## Begin DATA PROVIDED
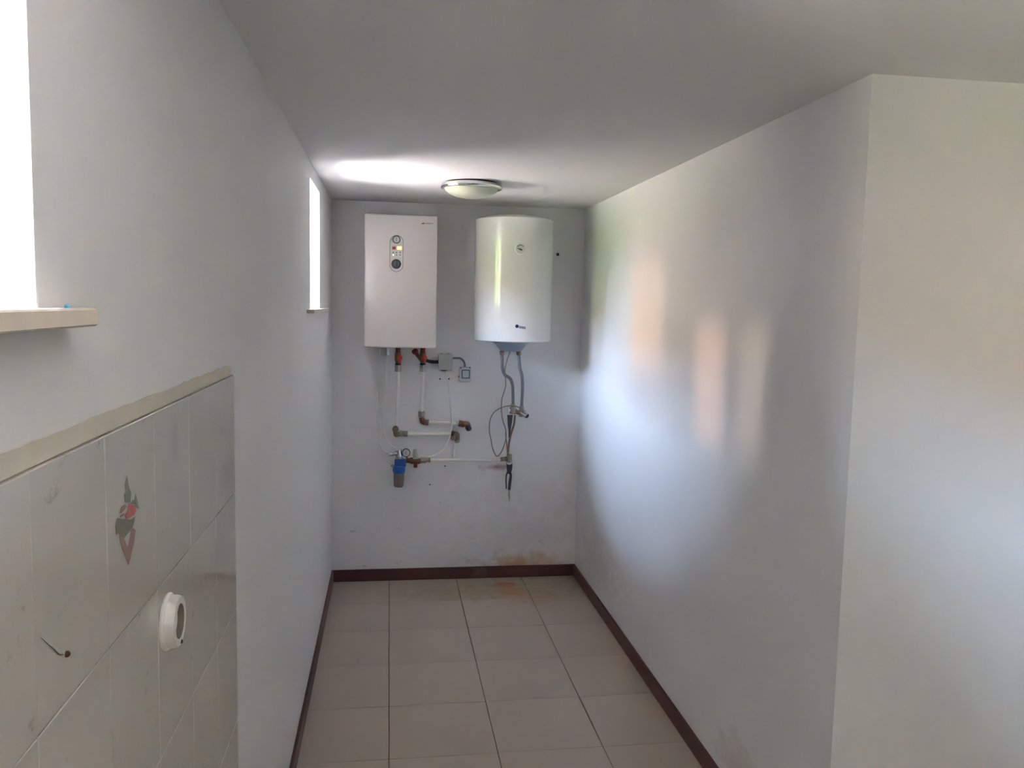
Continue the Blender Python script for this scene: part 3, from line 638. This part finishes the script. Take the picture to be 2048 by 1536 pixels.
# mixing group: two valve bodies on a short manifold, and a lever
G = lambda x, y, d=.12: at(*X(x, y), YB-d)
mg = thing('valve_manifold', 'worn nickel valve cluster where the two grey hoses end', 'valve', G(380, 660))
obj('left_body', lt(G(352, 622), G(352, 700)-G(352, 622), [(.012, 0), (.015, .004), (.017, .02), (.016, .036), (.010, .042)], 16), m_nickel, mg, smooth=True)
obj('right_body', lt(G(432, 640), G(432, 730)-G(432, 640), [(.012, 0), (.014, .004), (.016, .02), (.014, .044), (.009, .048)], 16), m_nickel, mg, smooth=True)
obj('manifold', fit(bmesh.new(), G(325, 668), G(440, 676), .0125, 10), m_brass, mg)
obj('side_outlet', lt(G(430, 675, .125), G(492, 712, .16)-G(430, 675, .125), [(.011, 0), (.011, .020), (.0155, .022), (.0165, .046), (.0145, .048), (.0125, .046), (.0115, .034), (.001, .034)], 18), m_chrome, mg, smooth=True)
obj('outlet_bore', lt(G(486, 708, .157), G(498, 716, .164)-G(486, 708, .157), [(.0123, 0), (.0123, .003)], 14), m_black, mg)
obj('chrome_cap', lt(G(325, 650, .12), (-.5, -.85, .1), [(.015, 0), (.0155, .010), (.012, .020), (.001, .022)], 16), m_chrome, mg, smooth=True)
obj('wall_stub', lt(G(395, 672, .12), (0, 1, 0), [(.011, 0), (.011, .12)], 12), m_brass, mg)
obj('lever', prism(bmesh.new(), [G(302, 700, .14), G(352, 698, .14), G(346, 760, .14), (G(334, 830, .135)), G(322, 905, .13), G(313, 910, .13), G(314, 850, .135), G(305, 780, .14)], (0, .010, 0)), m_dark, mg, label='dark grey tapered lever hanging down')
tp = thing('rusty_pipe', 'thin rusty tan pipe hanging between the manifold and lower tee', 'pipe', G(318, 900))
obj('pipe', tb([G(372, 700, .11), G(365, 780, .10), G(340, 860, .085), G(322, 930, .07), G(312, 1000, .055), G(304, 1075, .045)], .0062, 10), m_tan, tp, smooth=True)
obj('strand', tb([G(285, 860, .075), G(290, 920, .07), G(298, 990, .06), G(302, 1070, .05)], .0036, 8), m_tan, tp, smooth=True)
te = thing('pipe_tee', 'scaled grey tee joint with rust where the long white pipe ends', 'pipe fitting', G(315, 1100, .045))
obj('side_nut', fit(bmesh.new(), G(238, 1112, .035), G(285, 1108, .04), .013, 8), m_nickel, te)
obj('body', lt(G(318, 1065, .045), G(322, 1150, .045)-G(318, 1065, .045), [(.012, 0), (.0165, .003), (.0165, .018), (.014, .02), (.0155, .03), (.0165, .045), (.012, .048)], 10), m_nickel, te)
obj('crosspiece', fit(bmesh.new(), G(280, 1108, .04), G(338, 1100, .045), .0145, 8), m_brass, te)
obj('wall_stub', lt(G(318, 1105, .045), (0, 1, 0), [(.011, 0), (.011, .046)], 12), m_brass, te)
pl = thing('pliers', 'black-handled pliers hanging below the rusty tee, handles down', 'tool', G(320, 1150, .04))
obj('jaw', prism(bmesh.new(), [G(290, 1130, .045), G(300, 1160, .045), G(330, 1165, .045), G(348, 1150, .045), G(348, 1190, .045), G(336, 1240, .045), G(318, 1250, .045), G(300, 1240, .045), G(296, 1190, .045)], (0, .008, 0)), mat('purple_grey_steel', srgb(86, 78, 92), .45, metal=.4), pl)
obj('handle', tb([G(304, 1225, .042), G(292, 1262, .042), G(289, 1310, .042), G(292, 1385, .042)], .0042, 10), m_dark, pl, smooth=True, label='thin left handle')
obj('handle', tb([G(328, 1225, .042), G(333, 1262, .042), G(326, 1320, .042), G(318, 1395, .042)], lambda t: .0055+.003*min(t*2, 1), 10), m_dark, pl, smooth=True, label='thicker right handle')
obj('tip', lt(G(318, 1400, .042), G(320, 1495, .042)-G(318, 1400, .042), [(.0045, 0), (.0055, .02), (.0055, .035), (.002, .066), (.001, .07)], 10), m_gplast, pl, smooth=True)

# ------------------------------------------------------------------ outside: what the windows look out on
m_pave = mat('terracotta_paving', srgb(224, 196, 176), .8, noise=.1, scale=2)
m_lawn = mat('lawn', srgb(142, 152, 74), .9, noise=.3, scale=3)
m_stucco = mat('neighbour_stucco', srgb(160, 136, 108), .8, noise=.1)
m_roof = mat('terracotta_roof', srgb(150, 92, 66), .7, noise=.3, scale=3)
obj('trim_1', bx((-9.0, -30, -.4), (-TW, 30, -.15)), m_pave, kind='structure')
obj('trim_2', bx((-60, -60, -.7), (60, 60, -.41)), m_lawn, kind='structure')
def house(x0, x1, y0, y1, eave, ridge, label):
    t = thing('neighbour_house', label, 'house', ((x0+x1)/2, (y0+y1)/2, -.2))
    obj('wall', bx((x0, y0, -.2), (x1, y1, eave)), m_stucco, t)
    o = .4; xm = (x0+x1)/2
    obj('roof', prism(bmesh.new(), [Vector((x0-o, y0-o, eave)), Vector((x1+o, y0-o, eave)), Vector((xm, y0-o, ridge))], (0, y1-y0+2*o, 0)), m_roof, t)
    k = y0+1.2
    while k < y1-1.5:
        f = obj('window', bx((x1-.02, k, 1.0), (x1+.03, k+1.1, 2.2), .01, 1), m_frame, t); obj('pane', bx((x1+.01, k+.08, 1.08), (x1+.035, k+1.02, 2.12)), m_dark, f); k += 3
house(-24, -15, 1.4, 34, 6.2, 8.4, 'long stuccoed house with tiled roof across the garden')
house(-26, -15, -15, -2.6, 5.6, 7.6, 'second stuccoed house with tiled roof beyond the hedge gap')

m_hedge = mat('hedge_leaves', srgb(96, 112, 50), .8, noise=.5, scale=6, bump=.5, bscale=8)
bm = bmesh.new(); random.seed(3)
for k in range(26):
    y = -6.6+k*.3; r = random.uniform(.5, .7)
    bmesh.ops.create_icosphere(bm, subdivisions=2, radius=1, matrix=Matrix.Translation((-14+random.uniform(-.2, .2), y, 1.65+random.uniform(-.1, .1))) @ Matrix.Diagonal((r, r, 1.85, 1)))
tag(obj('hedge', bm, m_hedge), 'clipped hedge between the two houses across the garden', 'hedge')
## End DATA PROVIDED
▸ **WHAT NEEDS TO BE DONE**
Leave every image out, and retype the material exactly.

▸ **TASK RESULT**
Continue the Blender Python script for this scene: part 3, from line 638. This part finishes the script. Take the picture to be 2048 by 1536 pixels.
# mixing group: two valve bodies on a short manifold, and a lever
G = lambda x, y, d=.12: at(*X(x, y), YB-d)
mg = thing('valve_manifold', 'worn nickel valve cluster where the two grey hoses end', 'valve', G(380, 660))
obj('left_body', lt(G(352, 622), G(352, 700)-G(352, 622), [(.012, 0), (.015, .004), (.017, .02), (.016, .036), (.010, .042)], 16), m_nickel, mg, smooth=True)
obj('right_body', lt(G(432, 640), G(432, 730)-G(432, 640), [(.012, 0), (.014, .004), (.016, .02), (.014, .044), (.009, .048)], 16), m_nickel, mg, smooth=True)
obj('manifold', fit(bmesh.new(), G(325, 668), G(440, 676), .0125, 10), m_brass, mg)
obj('side_outlet', lt(G(430, 675, .125), G(492, 712, .16)-G(430, 675, .125), [(.011, 0), (.011, .020), (.0155, .022), (.0165, .046), (.0145, .048), (.0125, .046), (.0115, .034), (.001, .034)], 18), m_chrome, mg, smooth=True)
obj('outlet_bore', lt(G(486, 708, .157), G(498, 716, .164)-G(486, 708, .157), [(.0123, 0), (.0123, .003)], 14), m_black, mg)
obj('chrome_cap', lt(G(325, 650, .12), (-.5, -.85, .1), [(.015, 0), (.0155, .010), (.012, .020), (.001, .022)], 16), m_chrome, mg, smooth=True)
obj('wall_stub', lt(G(395, 672, .12), (0, 1, 0), [(.011, 0), (.011, .12)], 12), m_brass, mg)
obj('lever', prism(bmesh.new(), [G(302, 700, .14), G(352, 698, .14), G(346, 760, .14), (G(334, 830, .135)), G(322, 905, .13), G(313, 910, .13), G(314, 850, .135), G(305, 780, .14)], (0, .010, 0)), m_dark, mg, label='dark grey tapered lever hanging down')
tp = thing('rusty_pipe', 'thin rusty tan pipe hanging between the manifold and lower tee', 'pipe', G(318, 900))
obj('pipe', tb([G(372, 700, .11), G(365, 780, .10), G(340, 860, .085), G(322, 930, .07), G(312, 1000, .055), G(304, 1075, .045)], .0062, 10), m_tan, tp, smooth=True)
obj('strand', tb([G(285, 860, .075), G(290, 920, .07), G(298, 990, .06), G(302, 1070, .05)], .0036, 8), m_tan, tp, smooth=True)
te = thing('pipe_tee', 'scaled grey tee joint with rust where the long white pipe ends', 'pipe fitting', G(315, 1100, .045))
obj('side_nut', fit(bmesh.new(), G(238, 1112, .035), G(285, 1108, .04), .013, 8), m_nickel, te)
obj('body', lt(G(318, 1065, .045), G(322, 1150, .045)-G(318, 1065, .045), [(.012, 0), (.0165, .003), (.0165, .018), (.014, .02), (.0155, .03), (.0165, .045), (.012, .048)], 10), m_nickel, te)
obj('crosspiece', fit(bmesh.new(), G(280, 1108, .04), G(338, 1100, .045), .0145, 8), m_brass, te)
obj('wall_stub', lt(G(318, 1105, .045), (0, 1, 0), [(.011, 0), (.011, .046)], 12), m_brass, te)
pl = thing('pliers', 'black-handled pliers hanging below the rusty tee, handles down', 'tool', G(320, 1150, .04))
obj('jaw', prism(bmesh.new(), [G(290, 1130, .045), G(300, 1160, .045), G(330, 1165, .045), G(348, 1150, .045), G(348, 1190, .045), G(336, 1240, .045), G(318, 1250, .045), G(300, 1240, .045), G(296, 1190, .045)], (0, .008, 0)), mat('purple_grey_steel', srgb(86, 78, 92), .45, metal=.4), pl)
obj('handle', tb([G(304, 1225, .042), G(292, 1262, .042), G(289, 1310, .042), G(292, 1385, .042)], .0042, 10), m_dark, pl, smooth=True, label='thin left handle')
obj('handle', tb([G(328, 1225, .042), G(333, 1262, .042), G(326, 1320, .042), G(318, 1395, .042)], lambda t: .0055+.003*min(t*2, 1), 10), m_dark, pl, smooth=True, label='thicker right handle')
obj('tip', lt(G(318, 1400, .042), G(320, 1495, .042)-G(318, 1400, .042), [(.0045, 0), (.0055, .02), (.0055, .035), (.002, .066), (.001, .07)], 10), m_gplast, pl, smooth=True)

# ------------------------------------------------------------------ outside: what the windows look out on
m_pave = mat('terracotta_paving', srgb(224, 196, 176), .8, noise=.1, scale=2)
m_lawn = mat('lawn', srgb(142, 152, 74), .9, noise=.3, scale=3)
m_stucco = mat('neighbour_stucco', srgb(160, 136, 108), .8, noise=.1)
m_roof = mat('terracotta_roof', srgb(150, 92, 66), .7, noise=.3, scale=3)
obj('trim_1', bx((-9.0, -30, -.4), (-TW, 30, -.15)), m_pave, kind='structure')
obj('trim_2', bx((-60, -60, -.7), (60, 60, -.41)), m_lawn, kind='structure')
def house(x0, x1, y0, y1, eave, ridge, label):
    t = thing('neighbour_house', label, 'house', ((x0+x1)/2, (y0+y1)/2, -.2))
    obj('wall', bx((x0, y0, -.2), (x1, y1, eave)), m_stucco, t)
    o = .4; xm = (x0+x1)/2
    obj('roof', prism(bmesh.new(), [Vector((x0-o, y0-o, eave)), Vector((x1+o, y0-o, eave)), Vector((xm, y0-o, ridge))], (0, y1-y0+2*o, 0)), m_roof, t)
    k = y0+1.2
    while k < y1-1.5:
        f = obj('window', bx((x1-.02, k, 1.0), (x1+.03, k+1.1, 2.2), .01, 1), m_frame, t); obj('pane', bx((x1+.01, k+.08, 1.08), (x1+.035, k+1.02, 2.12)), m_dark, f); k += 3
house(-24, -15, 1.4, 34, 6.2, 8.4, 'long stuccoed house with tiled roof across the garden')
house(-26, -15, -15, -2.6, 5.6, 7.6, 'second stuccoed house with tiled roof beyond the hedge gap')

m_hedge = mat('hedge_leaves', srgb(96, 112, 50), .8, noise=.5, scale=6, bump=.5, bscale=8)
bm = bmesh.new(); random.seed(3)
for k in range(26):
    y = -6.6+k*.3; r = random.uniform(.5, .7)
    bmesh.ops.create_icosphere(bm, subdivisions=2, radius=1, matrix=Matrix.Translation((-14+random.uniform(-.2, .2), y, 1.65+random.uniform(-.1, .1))) @ Matrix.Diagonal((r, r, 1.85, 1)))
tag(obj('hedge', bm, m_hedge), 'clipped hedge between the two houses across the garden', 'hedge')